11 November 2006

Love Affair (邂逅, 1939)

I was prepared to fall in love with Leo McCarey’s 1939 Oscar-nominated romance but in the end found myself disappointed. Charles Boyer has a lot of charm (who can forget his chilling performance in the 1944 George Cukor version of Gaslight when he does his best to make Ingrid Bergman believe she’s insane!) and finesse as an actor. Boyer was one of the few actors of his generation in Hollywood with a pronounced accent who demonstrated great versatility in his performances. He’s terrific in Hold Back the Dawn (Litchel Liesen, 1941) opposite Olivia de Havilland and Paulette Goddard and he has a fascinating chemistry with Bette Davis in All This and Heaven Too (Anatole Litvak, 1940).

Irene Dunne is simply lovely in her 1930s films like Roberta (William A. Seiter, 1935) and The Awful Truth (Leo McCarey, 1937). Despite her major star status in the 1930s, Dunne hasn’t remained an icon like many of her peers (Garbo, Dietrich, Crawford et al.). This is partly because of her early retirement from Hollywood in 1952, but it also due to the fact that so many of her films were remade into even bigger box office successes that get shown on TV much more often than the original films. For example, everyone’s heard of the Walter Lang musical The King and I (1956) with Yul Brynner, but hardly anyone goes out of their way to see Anna and the King of Siam (John Cromwell, 1946). Dunne also stars in James Whale’s 1936 version of Show Boat (1936) which features amazing performances, including Paul Robeson’s show-stopping rendition of “Ol’ Man River” but it often gets overshadowed by George Sidney’s 1951 Techinicolor remake starring Ava Gardner.

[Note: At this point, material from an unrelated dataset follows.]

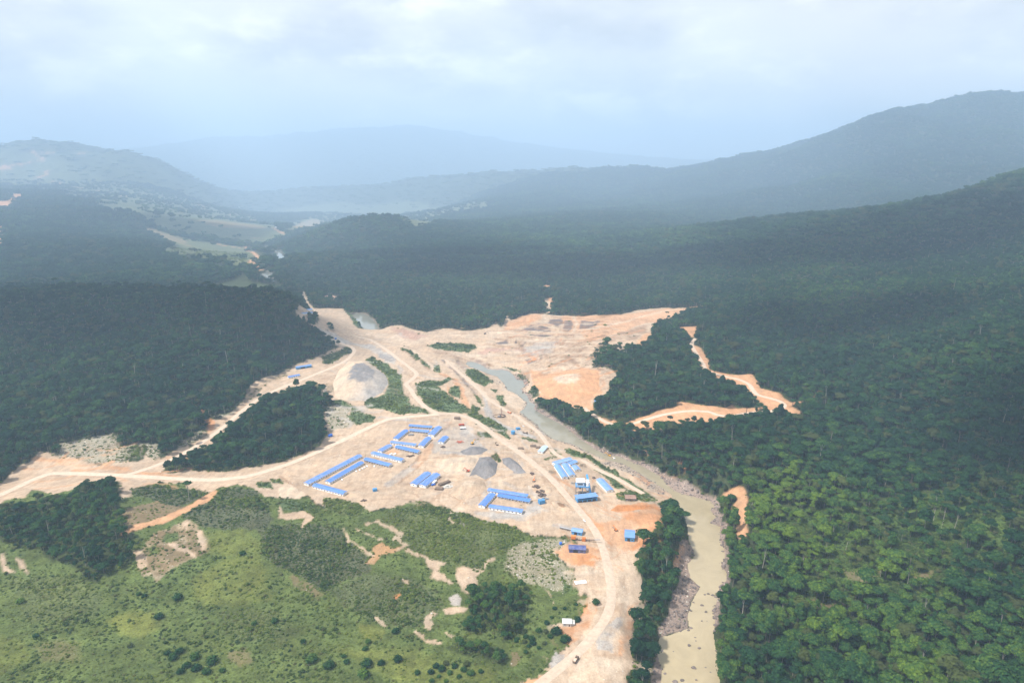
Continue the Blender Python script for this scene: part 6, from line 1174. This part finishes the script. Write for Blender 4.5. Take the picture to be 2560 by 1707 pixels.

It didn’t take me long to realize that I’d seen one of the many remakes of this particular movie – An Affair to Remember (1957) starring Cary Grant and Deborah Kerr. An Affair to Remember was then memorably referenced in the Tom Hanks and Meg Ryan vehicle Sleepless in Seattle (Nora Ephron, 1993) which in turn seems to have inspired to the abominable Love Affair (Glenn Gordon Caron, 1994) starring Warren Beatty and Annette Benning. This latter film is only worth viewing if you’re interested in seeing Katherine Hepburn’s final appearance in a movie.

The realization that this film had been remade led to me making the inevitable comparisons between the two, which may have detracted from my enjoyment Love Affair. I usually watch Classical Hollywood films twice -- once just to immerse myself in the pleasures of the experience and then during the second screening I turn on the analytic mode and take notes. This film didn’t merit an immediate second screening, but it does have some really good moments. At first, my constant comparisons with An Affair to Remember didn’t affect my enjoyment of the film. Dunne plays an American woman called Terry McKay who meets French playboy Michel Marnet (Boyer) on board a ship bound for New York from Europe. During the course of their journey they fall in love and arrange to meet in six months at the top of the Empire State Building, but fate intervenes and delays their reunion. The witty repartee between Dunne and Boyer during the shipboard romance is superb. The set-up for the gags is convincing: everyone on the ship is interested in Michel Marnet’s love-life and the couple have to try to hide their growing fondness for each other from their nosy fellow passengers. I laughed out loud at a number of the jokes and gags. Sadly, the will-they-won’t-they sequences at the end of the movie is less compelling. Boyer had some moments where I really saw the emotion in his eyes but Dunne was a real limp fish in those final scenes. I kept having flashbacks to Cary Grant and Deborah Kerr in An Affair to Remember, who had me holding back the tears during those final scenes, not because of what they were saying but because you could really feel the emotion on their faces and in their eyes. 

The original Love Affair is certainly worth viewing for all you fans of Classical Hollywood romances, but I wouldn’t recommend it as an introduction to someone unfamiliar with movies from this period.